Problem description: Transcribe everything in the data word for word. Pictures are left out.

Input data:
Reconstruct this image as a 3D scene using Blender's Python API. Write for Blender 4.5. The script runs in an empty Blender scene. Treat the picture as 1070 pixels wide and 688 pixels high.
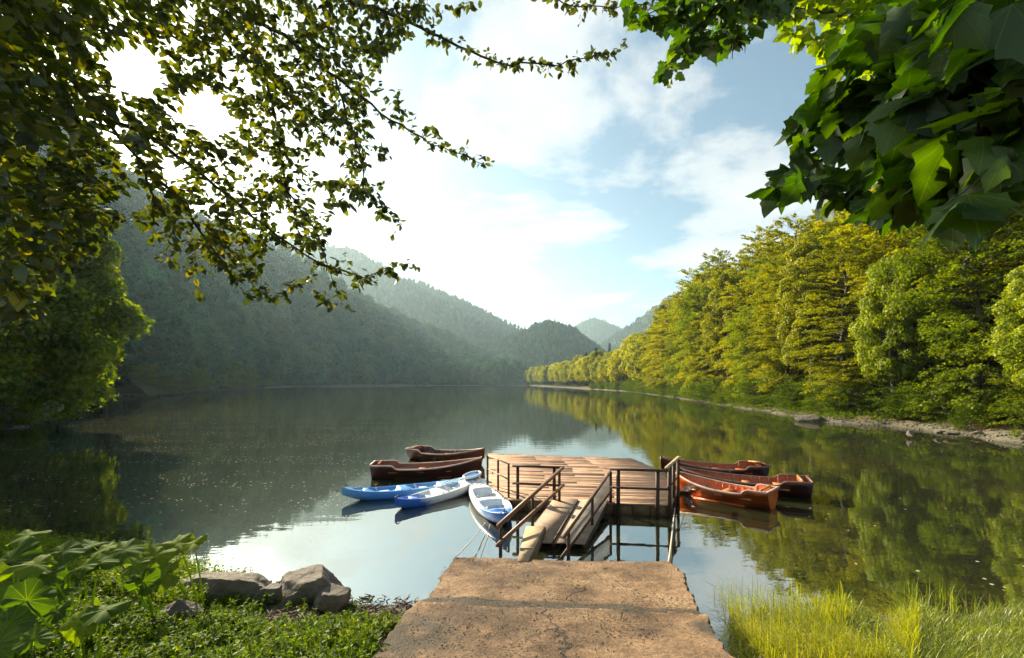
import bpy, bmesh, math, random
import numpy as np
from mathutils import Vector, Matrix, noise as mnoise

SC = bpy.context.scene
COL = SC.collection
CH = 3.5            # camera height above the water
F = 475.0           # focal length in photograph pixels
HY = 400.0          # horizon row
RNG = np.random.default_rng(7)
random.seed(7)

def at_z(px, py, z=0.0):
    Y = F * (CH - z) / (py - HY)
    return Vector(((px - 535.0) * Y / F, Y, z))

def at_d(px, py, Y):
    return Vector(((px - 535.0) * Y / F, Y, CH - (py - HY) * Y / F))

# ------------------------------------------------------------------ object helpers
def np_mesh(name, V, Fc, mat=None, tint=None, smooth=False, lxy=None):
    """V (n,3); Fc (m,k) uniform faces or list of such arrays."""
    me = bpy.data.meshes.new(name)
    V = np.asarray(V, dtype=np.float32).reshape(-1, 3)
    if not isinstance(Fc, list):
        Fc = [Fc]
    Fc = [np.asarray(f, dtype=np.int32) for f in Fc if len(f)]
    nl = sum(f.size for f in Fc)
    nf = sum(len(f) for f in Fc)
    me.vertices.add(len(V)); me.vertices.foreach_set('co', V.ravel())
    me.loops.add(nl); me.loops.foreach_set('vertex_index', np.concatenate([f.ravel() for f in Fc]))
    me.polygons.add(nf)
    tot = np.concatenate([np.full(len(f), f.shape[1], dtype=np.int32) for f in Fc])
    st = np.concatenate([[0], np.cumsum(tot)[:-1]]).astype(np.int32)
    me.polygons.foreach_set('loop_start', st)
    me.polygons.foreach_set('loop_total', tot)
    if smooth:
        me.polygons.foreach_set('use_smooth', np.ones(nf, dtype=bool))
    me.update(calc_edges=True)
    if tint is not None:
        a = me.attributes.new('tint', 'FLOAT', 'POINT')
        a.data.foreach_set('value', np.asarray(tint, dtype=np.float32))
    if lxy is not None:
        for q, nm in enumerate(('leaf_x', 'leaf_y')):
            a = me.attributes.new(nm, 'FLOAT', 'POINT'); a.data.foreach_set('value', np.ascontiguousarray(lxy[:, q], dtype=np.float32))
    if mat: me.materials.append(mat)
    return me

class MB:
    """collects shapes that belong to one part"""
    def __init__(s):
        s.v = []; s.q = []; s.t = []; s.n = 0; s.tint = []; s.poly = []
    def add(s, V, Q=None, T=None, tint=0.5):
        V = np.asarray(V, dtype=float).reshape(-1, 3)
        if Q is not None and len(Q): s.q.append(np.asarray(Q, int) + s.n)
        if T is not None and len(T): s.t.append(np.asarray(T, int) + s.n)
        s.v.append(V); s.n += len(V)
        s.tint.append(np.broadcast_to(np.asarray(tint, float), (len(V),)))
    def box(s, c, size, R=None, tint=0.5):
        h = np.array(size) / 2
        P = np.array([[x, y, z] for x in (-1, 1) for y in (-1, 1) for z in (-1, 1)]) * h
        if R is not None: P = P @ np.array(R).T
        s.add(P + np.array(c), [[0, 1, 3, 2], [4, 6, 7, 5], [0, 4, 5, 1], [2, 3, 7, 6], [0, 2, 6, 4], [1, 5, 7, 3]], tint=tint)
    def beam(s, a, b, w, h, up=(0, 0, 1), tint=0.5):
        a = Vector(a); b = Vector(b); d = b - a; L = d.length; d.normalize()
        up = Vector(up)
        if abs(d.dot(up)) > .97: up = Vector((0, 1, 0))
        x = d.cross(up).normalized(); z = x.cross(d).normalized()
        R = [[x[i], d[i], z[i]] for i in range(3)]
        s.box((a + b) / 2, (w, L, h), R, tint)
    def tube(s, pts, radii, n=6, tint=0.5, cap=True):
        pts = [Vector(p) for p in pts]
        V = []; ref = Vector((.31, .2, .93)).normalized()
        for i, p in enumerate(pts):
            d = (pts[min(i + 1, len(pts) - 1)] - pts[max(i - 1, 0)])
            if d.length < 1e-9: d = Vector((0, 0, 1))
            d.normalize()
            if abs(d.dot(ref)) > .98: ref = Vector((1, 0, 0))
            x = d.cross(ref).normalized(); y = d.cross(x)
            r = radii[i] if hasattr(radii, '__len__') else radii
            for k in range(n):
                a = 2 * math.pi * k / n
                V.append(p + x * (r * math.cos(a)) + y * (r * math.sin(a)))
        Q = [[i * n + k, i * n + (k + 1) % n, (i + 1) * n + (k + 1) % n, (i + 1) * n + k] for i in range(len(pts) - 1) for k in range(n)]
        T = []
        if cap:
            m = (len(pts) - 1) * n
            for k in range(1, n - 1):
                T.append([0, k + 1, k]); T.append([m, m + k, m + k + 1])
        s.add([list(v) for v in V], Q, T, tint)
    def grid(s, P, tint=0.5, wrap=False):
        P = np.asarray(P, float); a, b = P.shape[:2]
        I = np.arange(a * b).reshape(a, b)
        Q = np.stack([I[:-1, :-1], I[1:, :-1], I[1:, 1:], I[:-1, 1:]], -1).reshape(-1, 4)
        s.add(P.reshape(-1, 3), Q, tint=tint)
    def mesh(s, name, mat, smooth=False):
        F_ = []
        if s.q: F_.append(np.concatenate(s.q))
        if s.t: F_.append(np.concatenate(s.t))
        return np_mesh(name, np.concatenate(s.v), F_, mat, np.concatenate(s.tint), smooth)

def link(name, me, parent=None, loc=None):
    o = bpy.data.objects.new(name, me); COL.objects.link(o)
    if parent is not None: o.parent = parent
    if loc is not None: o.location = loc
    return o
def part(name, mb, mat, parent, smooth=False, label=None):
    o = link(name, mb.mesh(name, mat, smooth), parent)
    if label: o['label'] = label
    return o
def tag(o, label=None, cat=None, group=None, kind=None):
    if label: o['label'] = label
    if cat: o['category'] = cat
    if group: o['group'] = group
    if kind: o['kind'] = kind
    return o
def empty(name, loc, label, cat, group=None, rz=0):
    o = bpy.data.objects.new(name, None); COL.objects.link(o)
    o.location = loc; o.rotation_euler = (0, 0, rz); o.empty_display_size = .2
    return tag(o, label, cat, group)
def children(o):
    return [c for c in bpy.data.objects if c.parent == o]
KIDS = {}
def copy_tree(root, loc, rz, sc, label, group):
    if root.name not in KIDS: KIDS[root.name] = children(root)
    r = root.copy(); COL.objects.link(r)
    r.location = loc; r.rotation_euler = (0, 0, rz); r.scale = sc
    r['label'] = label; r['group'] = group
    for ch in KIDS[root.name]:
        c = ch.copy(); COL.objects.link(c); c.parent = r
    return r

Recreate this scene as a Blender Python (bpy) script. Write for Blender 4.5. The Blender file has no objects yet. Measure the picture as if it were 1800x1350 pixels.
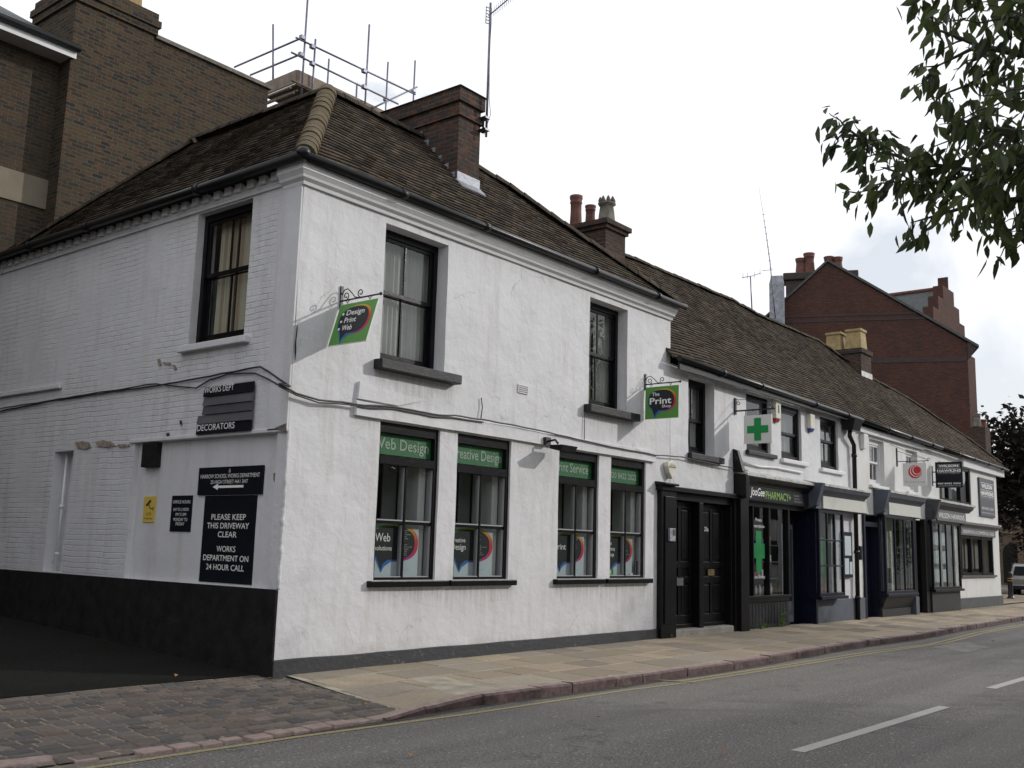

Final answer:
Reconstruct this image as a 3D scene using Blender's Python API. Write for Blender 4.5. The script runs in an empty Blender scene. Treat the picture as 1070 pixels wide and 688 pixels high.
import bpy, bmesh, math, random
import numpy as np
from mathutils import Vector, Matrix, noise as mnoise

SC = bpy.context.scene
COL = SC.collection
CH = 3.5            # camera height above the water
F = 475.0           # focal length in photograph pixels
HY = 400.0          # horizon row
RNG = np.random.default_rng(7)
random.seed(7)

def at_z(px, py, z=0.0):
    Y = F * (CH - z) / (py - HY)
    return Vector(((px - 535.0) * Y / F, Y, z))

def at_d(px, py, Y):
    return Vector(((px - 535.0) * Y / F, Y, CH - (py - HY) * Y / F))

# ------------------------------------------------------------------ object helpers
def np_mesh(name, V, Fc, mat=None, tint=None, smooth=False, lxy=None):
    """V (n,3); Fc (m,k) uniform faces or list of such arrays."""
    me = bpy.data.meshes.new(name)
    V = np.asarray(V, dtype=np.float32).reshape(-1, 3)
    if not isinstance(Fc, list):
        Fc = [Fc]
    Fc = [np.asarray(f, dtype=np.int32) for f in Fc if len(f)]
    nl = sum(f.size for f in Fc)
    nf = sum(len(f) for f in Fc)
    me.vertices.add(len(V)); me.vertices.foreach_set('co', V.ravel())
    me.loops.add(nl); me.loops.foreach_set('vertex_index', np.concatenate([f.ravel() for f in Fc]))
    me.polygons.add(nf)
    tot = np.concatenate([np.full(len(f), f.shape[1], dtype=np.int32) for f in Fc])
    st = np.concatenate([[0], np.cumsum(tot)[:-1]]).astype(np.int32)
    me.polygons.foreach_set('loop_start', st)
    me.polygons.foreach_set('loop_total', tot)
    if smooth:
        me.polygons.foreach_set('use_smooth', np.ones(nf, dtype=bool))
    me.update(calc_edges=True)
    if tint is not None:
        a = me.attributes.new('tint', 'FLOAT', 'POINT')
        a.data.foreach_set('value', np.asarray(tint, dtype=np.float32))
    if lxy is not None:
        for q, nm in enumerate(('leaf_x', 'leaf_y')):
            a = me.attributes.new(nm, 'FLOAT', 'POINT'); a.data.foreach_set('value', np.ascontiguousarray(lxy[:, q], dtype=np.float32))
    if mat: me.materials.append(mat)
    return me

class MB:
    """collects shapes that belong to one part"""
    def __init__(s):
        s.v = []; s.q = []; s.t = []; s.n = 0; s.tint = []; s.poly = []
    def add(s, V, Q=None, T=None, tint=0.5):
        V = np.asarray(V, dtype=float).reshape(-1, 3)
        if Q is not None and len(Q): s.q.append(np.asarray(Q, int) + s.n)
        if T is not None and len(T): s.t.append(np.asarray(T, int) + s.n)
        s.v.append(V); s.n += len(V)
        s.tint.append(np.broadcast_to(np.asarray(tint, float), (len(V),)))
    def box(s, c, size, R=None, tint=0.5):
        h = np.array(size) / 2
        P = np.array([[x, y, z] for x in (-1, 1) for y in (-1, 1) for z in (-1, 1)]) * h
        if R is not None: P = P @ np.array(R).T
        s.add(P + np.array(c), [[0, 1, 3, 2], [4, 6, 7, 5], [0, 4, 5, 1], [2, 3, 7, 6], [0, 2, 6, 4], [1, 5, 7, 3]], tint=tint)
    def beam(s, a, b, w, h, up=(0, 0, 1), tint=0.5):
        a = Vector(a); b = Vector(b); d = b - a; L = d.length; d.normalize()
        up = Vector(up)
        if abs(d.dot(up)) > .97: up = Vector((0, 1, 0))
        x = d.cross(up).normalized(); z = x.cross(d).normalized()
        R = [[x[i], d[i], z[i]] for i in range(3)]
        s.box((a + b) / 2, (w, L, h), R, tint)
    def tube(s, pts, radii, n=6, tint=0.5, cap=True):
        pts = [Vector(p) for p in pts]
        V = []; ref = Vector((.31, .2, .93)).normalized()
        for i, p in enumerate(pts):
            d = (pts[min(i + 1, len(pts) - 1)] - pts[max(i - 1, 0)])
            if d.length < 1e-9: d = Vector((0, 0, 1))
            d.normalize()
            if abs(d.dot(ref)) > .98: ref = Vector((1, 0, 0))
            x = d.cross(ref).normalized(); y = d.cross(x)
            r = radii[i] if hasattr(radii, '__len__') else radii
            for k in range(n):
                a = 2 * math.pi * k / n
                V.append(p + x * (r * math.cos(a)) + y * (r * math.sin(a)))
        Q = [[i * n + k, i * n + (k + 1) % n, (i + 1) * n + (k + 1) % n, (i + 1) * n + k] for i in range(len(pts) - 1) for k in range(n)]
        T = []
        if cap:
            m = (len(pts) - 1) * n
            for k in range(1, n - 1):
                T.append([0, k + 1, k]); T.append([m, m + k, m + k + 1])
        s.add([list(v) for v in V], Q, T, tint)
    def grid(s, P, tint=0.5, wrap=False):
        P = np.asarray(P, float); a, b = P.shape[:2]
        I = np.arange(a * b).reshape(a, b)
        Q = np.stack([I[:-1, :-1], I[1:, :-1], I[1:, 1:], I[:-1, 1:]], -1).reshape(-1, 4)
        s.add(P.reshape(-1, 3), Q, tint=tint)
    def mesh(s, name, mat, smooth=False):
        F_ = []
        if s.q: F_.append(np.concatenate(s.q))
        if s.t: F_.append(np.concatenate(s.t))
        return np_mesh(name, np.concatenate(s.v), F_, mat, np.concatenate(s.tint), smooth)

def link(name, me, parent=None, loc=None):
    o = bpy.data.objects.new(name, me); COL.objects.link(o)
    if parent is not None: o.parent = parent
    if loc is not None: o.location = loc
    return o
def part(name, mb, mat, parent, smooth=False, label=None):
    o = link(name, mb.mesh(name, mat, smooth), parent)
    if label: o['label'] = label
    return o
def tag(o, label=None, cat=None, group=None, kind=None):
    if label: o['label'] = label
    if cat: o['category'] = cat
    if group: o['group'] = group
    if kind: o['kind'] = kind
    return o
def empty(name, loc, label, cat, group=None, rz=0):
    o = bpy.data.objects.new(name, None); COL.objects.link(o)
    o.location = loc; o.rotation_euler = (0, 0, rz); o.empty_display_size = .2
    return tag(o, label, cat, group)
def children(o):
    return [c for c in bpy.data.objects if c.parent == o]
KIDS = {}
def copy_tree(root, loc, rz, sc, label, group):
    if root.name not in KIDS: KIDS[root.name] = children(root)
    r = root.copy(); COL.objects.link(r)
    r.location = loc; r.rotation_euler = (0, 0, rz); r.scale = sc
    r['label'] = label; r['group'] = group
    for ch in KIDS[root.name]:
        c = ch.copy(); COL.objects.link(c); c.parent = r
    return r

Recreate this scene as a Blender Python (bpy) script. Write for Blender 4.5. The Blender file has no objects yet. Measure the picture as if it were 1800x1350 pixels.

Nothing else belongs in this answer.